Yolanda, working towards equity in tech, USA
Hi, my name is Yolanda Payne. I work as a Research Associate at the Georgia Institute of Technology.
The biggest reason that I’m so invested in technology is because people invested in me. They saw something that I was good at, showed me opportunities, and so, in turn, that was my philosophy in teaching.
I can’t draw, I’m not an artist, but I am a teacher. The computer gives me the tools to be an artist, it gives me the tools to create things, and I’m like, if that does that for me, then just imagine what it will do for kids.
There’s a children’s book called If You Give a Mouse a Cookie — well, that’s what it is for me with Raspberry Pi: if I can just get this Raspberry Pi, I can put a whole computer in a kid’s hands, and so Raspberry Pi gave me ideas, gave me a community, but it also gave me the confidence to know that I didn’t have to know everything. That spirit right there, I took back to the kids. Between the Code Club website, the different forums, they could find the answers to their own problems without me having to know everything. I was learning right along with them. We were all having fun. It was like the best teaching that I had ever experienced in twenty years of teaching.
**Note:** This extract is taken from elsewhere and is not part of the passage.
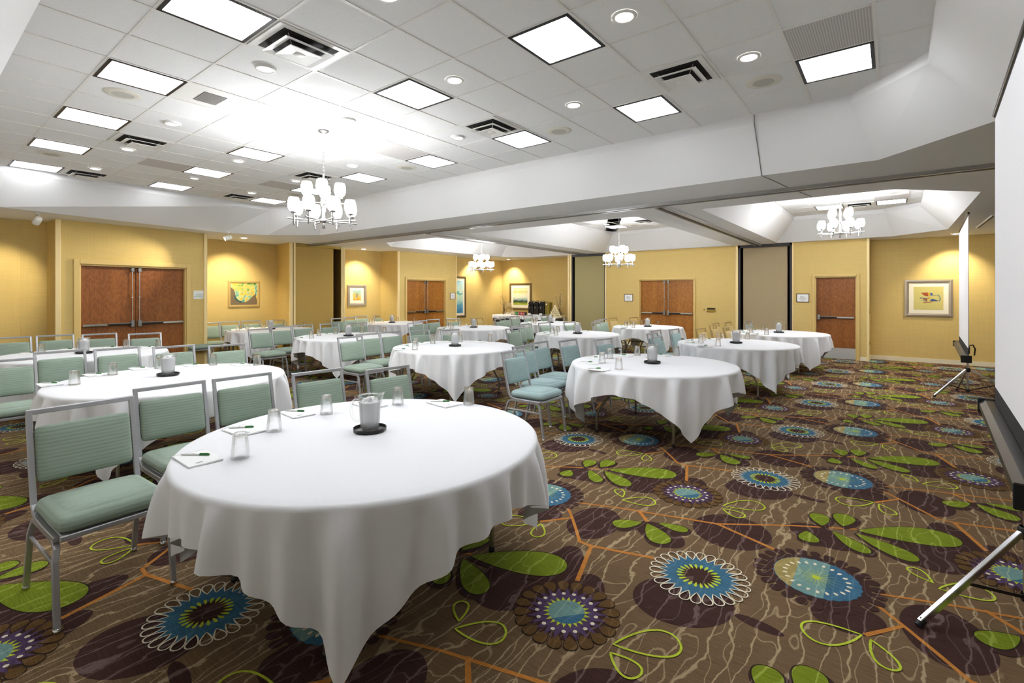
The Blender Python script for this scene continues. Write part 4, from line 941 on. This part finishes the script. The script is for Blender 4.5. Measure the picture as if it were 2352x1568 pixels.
for ti,(T,(cx,cy)) in enumerate(TC.items()):
    nm=TN[T]; near='of '+nm; qx,qy={'T1':(-2.45,1.77),'T2':(-5.69,1.73)}.get(T,(cx,cy)); sc={'T1':1.035,'T2':1.03,'T7':.95,'T8':.9,'T9':.92,'T10':.88,'T11':.9,'T12':.88,'T13':.97,'T14':.96}.get(T,1); sf_=min(sc,1)
    rt_=pt.put((cx,cy,0),0,'round folding banquet table under white cloth, '+nm.replace('the ','',1),'round banquet tables'); rt_.scale=(sc,sc,1)
    chs=[]
    for k,x,y in RAIL[T]:
        tan=(T,k) in TANC; fa=A((FACE[k] if T!='T7' else 0)+rnd.uniform(-.8,.8)); y-=(.035,.02,0,0,0)[k] if T!='T7' else 0
        sw={M['sage'].name:M['tanfab'],M['silver'].name:M['tanmetal']} if tan else ({M['sage'].name:M['aqua']} if T in AQUA else None)
        if k in (0,1,3,4) and T not in ('T1','T2','T3','T4','T5','T7'):
            kk={0:.972 if T!='T14' else .985,1:.985,3:1.012 if T!='T13' else 1.0,4:1.026 if T!='T13' else 1.0}[k]; x*=kk; y*=kk
        ox,oy=x+.31*cos(fa),y+.31*sin(fa)
        if T=='T1' and k==0: ox,oy=ox*.955,oy*.955+.035
        chs.append((ox,oy,fa))
        ch_=pc.put((ox,oy,0),-PI/2+fa,'%s banquet chair, %s at %s'%('tan' if tan else 'pale aqua' if T in AQUA else 'sage green',SEAT[k],nm) if not tan else 'tan banquet chair, %s at %s'%(SEAT[k],nm),'banquet chairs around the tables',sw)
        if T=='T1' and k==0: ch_.scale=(1.045,)*3
    # the cloth rests on any seat pushed in under the table
    B=CL[(0,2,1,3)[ti%4]]; q=MB(); q.f,q.mi,q.sm=B.f,B.mi,B.sm; ra=(A(3.5) if T=='T1' else 0 if T=='T4' else PI/2*(ti%4))
    for x,y,z in B.v:
        x,y=sc*(x*cos(ra)-y*sin(ra)),sc*(x*sin(ra)+y*cos(ra))
        for ox,oy,fa in chs:
            dx,dy=cx+x-ox,cy+y-oy; u=dx*cos(fa)+dy*sin(fa); v=-dx*sin(fa)+dy*cos(fa)
            if z<.53 and abs(v)<.272 and -.22<u<.30: z=.53-.012*max(0,.53-z)
        q.v.append((x,y,z))
    o=q.build('tablecloth',M['linen']); o.location=(cx,cy,0)
    tag(o,'white square tablecloth draped over '+nm,'tablecloth','white tablecloths')
    for k in range(5):
        if T=='T3' and k==0: continue
        px,py=qx+PADP[k][0]*sf_+rnd.uniform(-.015,.015),qy+PADP[k][1]*sf_+rnd.uniform(-.015,.015)
        ra=A(FACE[k]*.5+rnd.uniform(-5,5))
        pp_.put((px,py,ZT+.0025),ra,'white notepad at the %s %s'%(SEAT[k],near),'notepads on the tables')
        pe.put((px-.045,py+.005,ZT+.0097),ra+A(38+rnd.uniform(-8,8)),'green capped pen at the %s %s'%(SEAT[k],near),'pens on the notepads')
        pg.put((qx+GLP[k][0]*sf_+rnd.uniform(-.02,.02),qy+GLP[k][1]*sf_+rnd.uniform(-.02,.02),ZT+.0025),rnd.uniform(0,1),'upturned clear tumbler at the %s %s'%(SEAT[k],near),'upturned tumblers on the tables')
    ptr.put((qx,qy,ZT+.0025),rnd.uniform(0,1),'round black tray under the pitcher on '+nm,'black trays on the tables')
    pj_.put((qx,qy,ZT+.0095),YAW+A(rnd.uniform(-15,25)),'clear pitcher of iced water on '+nm,'water pitchers on the tables')

# ------------------------------------------------------------------ coffee buffet in the far corner
def buffet(x0,x1,y0,y1,h,lb,lbc):
    t=thing('buffet_table',lb,'table',((x0+x1)/2,(y0+y1)/2,0)); w_,d=x1-x0,y1-y0
    b=MB(); b.box((0,0,h-.02),(w_,d,.03),ch=.003); b.build('table_top',M['plywood'],t)
    for sx in(-1,1):
        for sy in(-1,1): l=MB(); l.tube([(sx*(w_/2-.12),sy*(d/2-.1),h-.03),(sx*(w_/2-.12),sy*(d/2-.1),0)],.014,8); l.build('leg',M['steel'],t)
    s=thing('table_skirt','black pleated skirt around the '+lbc,'table skirt',((x0+x1)/2,(y0+y1)/2,0))
    b=MB(); pts=[]
    for (ax,ay),(bx,by) in (((-w_/2,d/2),(-w_/2,-d/2)),((-w_/2,-d/2),(w_/2,-d/2)),((w_/2,-d/2),(w_/2,d/2))):
        k=max(6,int(math.hypot(bx-ax,by-ay)/.03)); 
        for i in range(k): u=i/k; nx,ny=(by-ay),-(bx-ax); l=math.hypot(nx,ny); o_=.012+.012*(i%2); pts.append((ax+(bx-ax)*u-nx/l*-o_,ay+(by-ay)*u-ny/l*-o_))
    vs=[(x,y,h-.035) for x,y in pts]+[(x,y,.01) for x,y in pts]; n=len(pts); b.add(vs,[(i,i+1,n+i+1,n+i) for i in range(n-1)]); b.build('pleated_fabric',M['skirt'],s)
    o=MB(); k=40; 
    vs=[];fs=[]
    pr=[(-d/2-.03,-.12),(-d/2-.028,-.03),(-d/2-.015,.003),(0,.004),(d/2+.008,.003),(d/2+.02,-.05)]
    for i in range(k+1):
        x=-w_/2-.03+(w_+.06)*i/k
        for j,(yy,zz) in enumerate(pr): vs.append((x,yy-.01*sin(i*1.9)*(1 if j<2 else 0),h+zz+(.012*sin(i*.7) if j==0 else 0)))
    m_=len(pr); fs=[(i*m_+j,(i+1)*m_+j,(i+1)*m_+j+1,i*m_+j+1) for i in range(k) for j in range(m_-1)]
    o.add(vs,fs,0,True); q=o.build('buffet_cloth',M['linen']); q.location=((x0+x1)/2,(y0+y1)/2,.004); tag(q,'white cloth on the '+lbc,'tablecloth')
BZ=.794
buffet(-11.55,-9.2,13.72,14.32,BZ-.010,'long skirted buffet table against the far back wall','long buffet table'); buffet(-9.05,-8.62,13.35,14.0,BZ-.040,'short skirted side table right of the buffet urns','short side table')
def small(name,lb,cat,fn,group=None):
    t=thing(name,lb,cat,(0,0,0),0,group); fn(t); return Proto(t)
def f_glass(t): b=MB(); b.lathe([(.030,0),(.027,.05),(.024,.072),(.0,.073)],10); b.build('glass_body',M['glass'],t)
pgl=small('buffet_glass','','glass',f_glass)
cnt=[7,6,6,5,4,3]
for r_,c_ in enumerate(cnt):
    for k in range(c_): pgl.put((-11.02+(k-(c_-1)/2)*.062,13.98,BZ+.0745*r_),0,'clear glass in the stacked glass pyramid on the buffet','glasses in the buffet pyramid')
def f_cup(t):
    b=MB(); b.lathe([(0,0),(.022,0),(.024,.004),(.036,.04),(.041,.068),(.038,.068),(.033,.042),(.0,.008)],14); b.build('cup_body',M['ivory'],t); b=MB(); b.tube([(.037,0,.055),(.055,0,.05),(.055,0,.03),(.034,0,.024)],.004,6); b.build('handle',M['ivory'],t)
pcu=small('coffee_cup','','cup',f_cup)
for r_ in range(6):
    c_=6-r_
    for k in range(c_): pcu.put((-8.80+(k-(c_-1)/2)*.084,13.62,BZ-.03+.0685*r_),-PI/2,'ivory coffee cup in the cup pyramid on the side table','cups in the cup pyramid')
def f_stack(t):
    b=MB(); b.lathe([(0,0),(.045,0),(.07,.012),(.072,.015),(.05,.008),(0,.006)],16); b.build('saucer_body',M['ivory'],t)
psa=small('saucer','','saucer',f_stack)
for x,n_,w_ in ((-8.98,5,'left'),(-8.56-.06,7,'right')):
    for k in range(n_): psa.put((x,13.80,BZ-.03+.012*k),0,'ivory saucer stacked %s of the cup pyramid'%w_,'saucers stacked %s of the cups'%w_)
def f_can(t): b=MB(); b.lathe([(0,0),(.030,0),(.033,.006),(.033,.112),(.028,.122),(0,.122)],14); b.build('can_body',M['red'],t); b=MB(); b.lathe([(0,.1225),(.026,.1235),(.028,.122)],14); b.build('can_lid',M['nickel'],t); b=MB(); b.box((0,-.0325,.06),(.02,.003,.06)); b.build('pale_mark',M['label'],t)
pca=small('drink_can','','can',f_can)
for k in range(5): pca.put((-10.47+k*.068,13.86,BZ),0,'red drink can in the row on the buffet','red cans on the buffet')
for k in range(2): pca.put((-10.62+k*.07,13.86,BZ),0,'green drink can beside the red cans','green cans on the buffet',{M['red'].name:M['green']})
pca.drop()
def f_bot(t): b=MB(); b.lathe([(0,0),(.022,0),(.022,.07),(.009,.1),(.009,.12),(0,.12)],10); b.build('bottle_body',M['glass'],t); b=MB(); b.lathe([(.0105,.112),(.0105,.13),(0,.13)],8); b.build('bottle_cap',M['label'],t)
pbo=small('small_bottle','','bottle',f_bot)
for k in range(4): pbo.put((-10.84+k*.055,13.88,BZ),0,'small clear bottle between glasses and cans','small bottles on the buffet')
def f_urn(t):
    b=MB(); b.box((0,0,.20),(.20,.22,.34),ch=.02); b.box((0,0,.02),(.21,.26,.04),ch=.006); b.build('body',M['urn'],t)
    b=MB(); b.box((0,.0,.43),(.205,.23,.12),ch=.03); b.build('brew_head',M['urn'],t); b=MB(); b.tube([(-.07,0,.485),(-.06,0,.525),(.06,0,.525),(.07,0,.485)],.008,6); b.build('handle',M['black'],t)
    b=MB(); b.box((.0,-.117,.42),(.07,.006,.09),ch=.002); b.build('brown_panel',M['housing'],t)
    b=MB(); b.box((-.065,-.117,.46),(.03,.006,.035)); b.build('white_tag',M['label'],t)
    b=MB(); b.tube([(0,-.10,.30),(0,-.15,.30),(0,-.155,.25)],.011,8); b.box((0,-.15,.325),(.02,.05,.02)); b.build('spout',M['nickel'],t)
pu=small('coffee_urn','','coffee urn',f_urn)
for k,w_ in enumerate(('leftmost','middle','rightmost')): pu.put((-10.02+.235*k,14.02,BZ),0,'black coffee urn with spout, %s of the three on the buffet'%w_,'coffee urns on the buffet')
t=thing('steel_urn','olive toned steel dispenser box right of the black urns','coffee urn',(-9.335,14.05,BZ)); b=MB(); b.box((0,0,.235),(.18,.22,.47),ch=.015); b.build('body',M['olive'],t); b=MB(); b.box((-.02,-.112,.40),(.05,.004,.05)); b.build('white_tag',M['label'],t); b=MB(); b.tube([(-.07,0,.46),(-.05,0,.50),(.05,0,.50),(.07,0,.46)],.006,6); b.build('handle',M['black'],t)
t=thing('black_tumbler','small black cup standing left of the coffee urns','cup',(-10.125,13.79,BZ)); b=MB(); b.lathe([(0,0),(.035,0),(.045,.11),(.041,.11),(.033,.01),(0,.008)],14); b.build('cup_body',M['urn'],t)
for x,lb in ((-9.985,'white card box before the leftmost coffee urn'),(-9.50,'white card box before the steel dispenser')):
    t=thing('card_box',lb,'box',(x,13.80,BZ),.2); b=MB(); b.box((0,0,.045),(.09,.06,.09),ch=.002); b.build('box_body',M['label'],t)
b=MB(); b.box((0,0,.015),(.42,.20,.03),ch=.008); b.box((.05,.02,.036),(.34,.15,.014),ch=.005); o=b.build('folded_napkin',M['linen']); o.location=(-9.75,13.775,BZ); tag(o,'folded white napkins lying before the coffee urns','napkin')
def vase(x,y,z,seed,lb,hh):
    t=thing('branch_vase',lb,'vase',(x,y,z)); b=MB(); b.lathe([(0,0),(.05,0),(.06,.05),(.045,.16),(.03,.2),(.034,.22),(.028,.21),(.0,.02)],16); b.build('vase_body',M['ceramic'],t)
    r=random.Random(seed); b=MB(); d=MB()
    for k in range(9):
        a=r.uniform(0,2*PI); sp=r.uniform(.05,.26); h=r.uniform(.55,1)*hh; pts=[(0,0,.15)]
        for i in range(1,7): u=i/6; pts.append((sp*cos(a)*u**1.4+r.uniform(-.012,.012),sp*sin(a)*u**1.4*.6+r.uniform(-.012,.012),.15+h*u))
        b.tube(pts,[.004]*4+[.003,.0025,.0015],5)
        for i in range(2,7):
            for _ in range(3): 
                q=Vector(pts[i])+Vector((r.uniform(-.03,.03),r.uniform(-.03,.03),r.uniform(-.04,.03))); d.box(q,(.012,.012,.016),ch=.003); b.tube([pts[i-1],q],.0012,4,cap=False)
    b.build('branches',M['twig'],t); o=d.build('buds',M['bud'],t); o['kind']='stuff'
vase(-11.35,14.1,BZ,3,'vase of dry budding branches behind the glass pyramid',.62); vase(-8.80,13.92,BZ-.026,8,'vase of dry branches half hidden by the wall trim beside the cups',.68)
for p in (pgl,pcu,psa,pbo): p.drop()
pc.drop()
I work with both students that were considered to be in special education and students that were gifted. And one of the biggest things that I saw that I don’t think people realise, especially about students in special education, they are used to solving problems. Even navigating the school system can be a problem for them. And so what I learned about technology with them is that they would often be the ones to figure out things before my gifted students did. It also enforces for me that we can’t be gatekeepers and keep technology from people because, ‘oh they won’t be able to do this’. You’d be very surprised at how real-life problem-solving skills flow very easily into computer science.
What I have come to realise is, if you have a spirit of adventure, if you’re curious, and you can take those aspects to your students, then the work and the resources that the Raspberry Pi Foundation provide you, it really does a lot of the heavy lifting. If you give a teacher a Raspberry Pi and show them these resources, they’re going to be hooked. So all you need are educators that are enthusiastic, willing to learn, and willing to lead. The amount of resources that you get from the Foundation that are at no cost or low cost, you can’t beat that when it comes to being an educator. It’s a wonderful thing to have kids where you have to kick them out of your classroom, instead of dragging them in. When you have to kick them out, then you know something is going right.